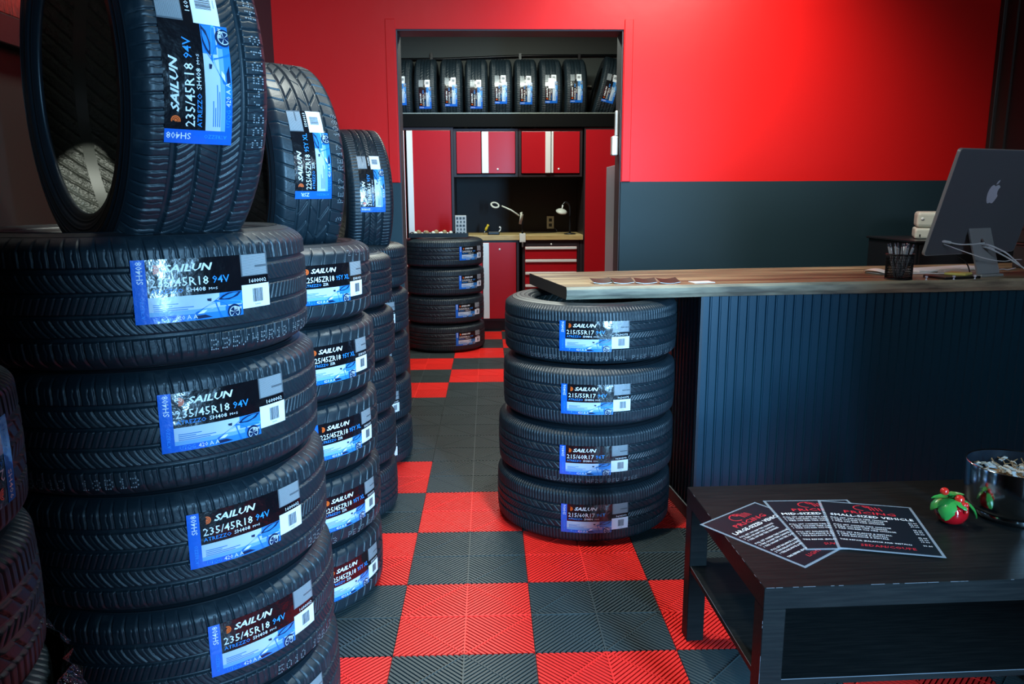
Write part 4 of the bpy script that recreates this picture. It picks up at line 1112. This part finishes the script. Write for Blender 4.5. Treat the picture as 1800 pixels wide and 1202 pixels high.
# left wall picture, strip, wrap
pic = thing('wall_art', 'red textured wall panel in a black frame at top left', 'wall art', (XL, 1.95, 1.66))
box_obj('canvas', (.004, .030, -.55, .55, .012, .80), M['redcanvas'], pic, .004); box_obj('frame', (.001, .036, -.57, .57, -.055, .012), M['blackp'], pic, .003)
stp = thing('plastic_strip', 'pale plastic strip leaning behind the big upright tire', 'strip', (-.700, 2.02, 1.13))
V_ = [(.024, -.14, .415), (.022, -.14, .40), (.012, -.14, .335), (-.030, -.14, .235), (-.022, -.14, .165), (-.012, -.14, .085)]
b = MB(); P_ = curve_pts(V_, 5)
for p, q in zip(P_[:-1], P_[1:]):
    p, q = Vector(p), Vector(q); d = (q - p); L = d.length
    b.box(-.0075, .0075, -.0008, .0008, -.001, L + .001, mtx=Matrix.Translation(p) @ d.to_track_quat('Z', 'Y').to_matrix().to_4x4())
b.obj('strip_band', M['cream'], stp)
def wrap_film():
    V = []; Q = []; n, m = 120, 16
    for i in range(n):
        a = 2 * PI * i / n
        for j in range(m):
            r = .330 + .018 * math.sin(a * 7 + j * .9) * math.sin(a * 3 + j * .5) + RNG.uniform(-.006, .012)
            V.append((r * math.sin(a), -r * math.cos(a), -.10 + .20 * j / (m - 1) + .012 * math.sin(a * 5) * (j / m) + RNG.uniform(-.006, .006)))
    for i in range(n):
        for j in range(m - 1):
            a = i * m + j; c = ((i + 1) % n) * m + j; Q.append((a, c, c + 1, a + 1))
    link(bpy.data.objects.new('plastic_wrapping', mesh_np('film', V, quads=Q, mats=[M['bag']], smooth=False)), E_T[2])
    E_T[2]['label'] = 'dark tire wrapped in crumpled black plastic film, third from top at left edge'
wrap_film()
# ------------------------------------------------------------------ light
def area(name, loc, to, sx, sy, power, col, spread=180):
    l = bpy.data.lights.new(name, 'AREA'); l.shape = 'RECTANGLE'; l.size = sx; l.size_y = sy; l.energy = power; l.color = col; l.spread = R_(spread)
    o = bpy.data.objects.new(name, l); C.objects.link(o); o.location = loc
    o.rotation_euler = (Vector(to) - Vector(loc)).to_track_quat('-Z', 'Y').to_euler(); return o
def spot(name, loc, to, power, col, ang=60, blend=.6, r=.06):
    l = bpy.data.lights.new(name, 'SPOT'); l.energy = power; l.color = col; l.spot_size = R_(ang); l.spot_blend = blend; l.shadow_soft_size = r
    o = bpy.data.objects.new(name, l); C.objects.link(o); o.location = loc
    o.rotation_euler = (Vector(to) - Vector(loc)).to_track_quat('-Z', 'Y').to_euler(); return o
area('front_daylight', (2.0, -2.2, 1.45), (.6, 2.2, .7), .6, 2.2, 740, (.28, .62, 1.))
area('wall_washer_light', (1.05, 3.30, 2.90), (1.05, 4.3, 1.6), .7, .3, 36, (1., .97, .92), 100)
area('aisle_ceiling_light', (-.42, 2.45, 2.92), (-.42, 2.45, 0), .3, .5, 24, (.93, 1., .92), 150)
area('computer_fill_light', (2.35, -.20, 1.65), (2.0, 3., 1.2), .5, 1.1, 13, (.66, .82, 1.), 110)  # added cool fill to brighten the computer back; the wall has no window here
spot('track_spot_light', (.22, 1.68, 2.88), (-.66, 1.62, 1.2), 95, (.93, 1., .88), 38, 1., .04)
spot('track_spot_light', (1.30, 2.70, 2.88), (-.42, 1.80, .75), 230, (.62, .88, 1.), 34, 1., .05)
spot('aisle_downlight', (.30, 2.55, 2.88), (.26, 2.30, 0), 210, (.97, 1., .94), 62, .8, .05)
area('back_room_light', (.1, 5.9, 2.9), (.1, 5.9, 0), 1.2, .5, 76, (.90, 1., .90))
w = bpy.data.worlds.new('world'); bpy.context.scene.world = w; w.use_nodes = True
w.node_tree.nodes['Background'].inputs[0].default_value = (.25, .45, .8, 1); w.node_tree.nodes['Background'].inputs[1].default_value = .02
vs = bpy.context.scene.view_settings
bpy.context.scene.display_settings.display_device = 'sRGB'
vs.view_transform = 'Standard'; vs.look = 'None'; vs.exposure = 0.; vs.gamma = 1.; vs.use_curve_mapping = False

◆ ◆ ◆

Among the lines of the material, find those that hold the word "picture" and copy them.

Write part 4 of the bpy script that recreates this picture. It picks up at line 1112. This part finishes the script. Write for Blender 4.5. Treat the picture as 1800 pixels wide and 1202 pixels high.
# left wall picture, strip, wrap